This has been a remarkably encouraging conversation. I thank Rev. Hybels for his generosity of spirit and enlightening responses.
My final question for Rev. Hybels has to do with how sin and redemption function within our social lives. Sin is generally understood on an individual level–it can be described as our own will and life being in discord with God’s will for our lives. Thus Christians spend much of our time raising our awareness of sin, repenting of it, experiencing the forgiveness that is transmitted through Jesus Christ, accepting God’s will for our lives, and hopefully trying to transform the way we live to reflect God’s will.
The social gospel has that vision on the macro level. It means that when we pray for God’s will to be done on earth as in heaven, we don’t just mean in our individual lives but also within our society and in the world at large. That means actively identifying sin in the way the world is functioning, dedicating ourselves to corporately repenting of that sin, and working to transform the world into accordance with God’s will.
This gets tricky because everyone has an idea of what God’s will is for the world. For some Christians, this means trying to convince everyone to believe in what they believe, or engaging in activism to legislate private morality.

These concerns seem more debatable and less crucial to the Christian life than transforming the reality of extreme misery experienced day in and day out by people on account of poverty, sickness and war. My great-grandfather Walter Rauschenbusch tried to do God’s will and help usher in the radical new society–the the kingdom of God–that Jesus preached about in the Beatitudes.
Rauschenbusch’s desire to redeem this earth caused many to label him a naïve optimist who did not understand the nature of sin and who trusted too much in the ability of humankind to overcome it. In his book Christianity and the Social Crisis, he had a response for those who seemed immobilized by the reality of sin: “It is true that any regeneration of society can come only through the act of God and the presence of Christ; but God is now acting, and Christ is now here. To assert that means not less faith, but more. It is true that any effort at social regeneration is dogged by perpetual relapse and doomed forever to fall short of its aim. But the same is true of our personal efforts to live a Christian life; it is true also of every local church, and of the history of the Church at large.

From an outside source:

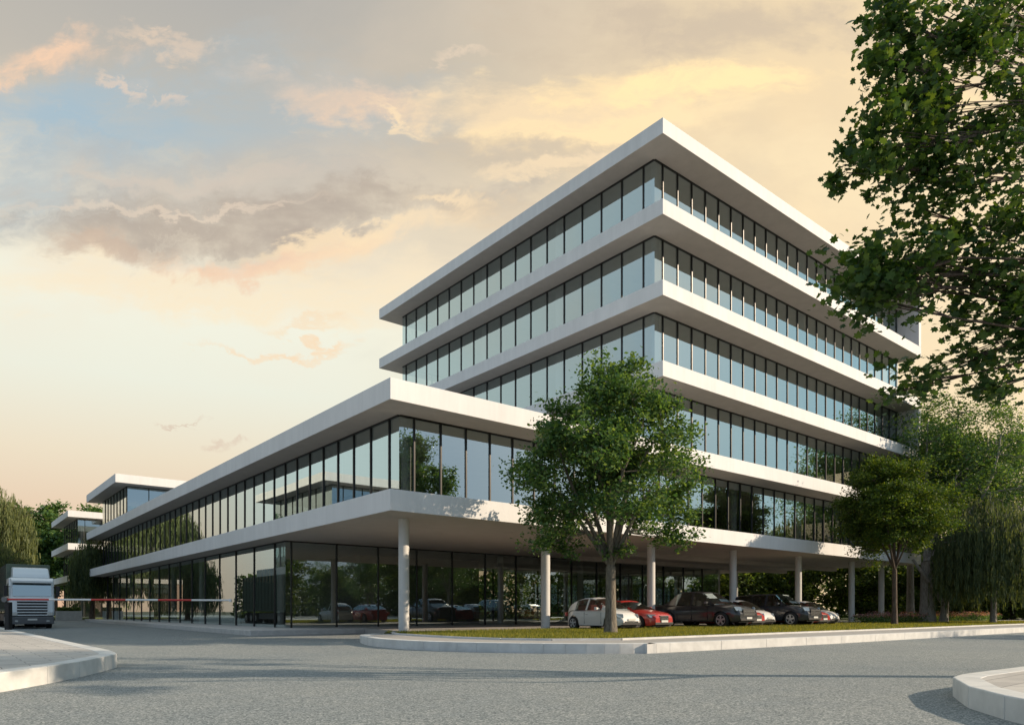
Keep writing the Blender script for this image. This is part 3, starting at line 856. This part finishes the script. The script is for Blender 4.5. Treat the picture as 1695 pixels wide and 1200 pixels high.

Whatever argument would demand the postponement of social regeneration to a future era will equally demand the postponement of personal holiness to a future life.”
Trying to improve society as a reflection of our Christian faith is analogous to trying to improve ourselves in response to knowledge of God’s will for our lives. We know that we will sin, we know that we will fall short, but that is not an excuse not to try. Being a Christian is a process of trying to bring God’s will more fully into our lives, knowing that it is a lifelong task. Maya Angelou had a great take on this when she said: “I’m always amazed when somebody says, I’m a Christian. I think, already? You’ve got it already?”
Rauschenbusch himself said the “kingdom is always but coming.” May we continue to accept and work for the personal and social Gospel.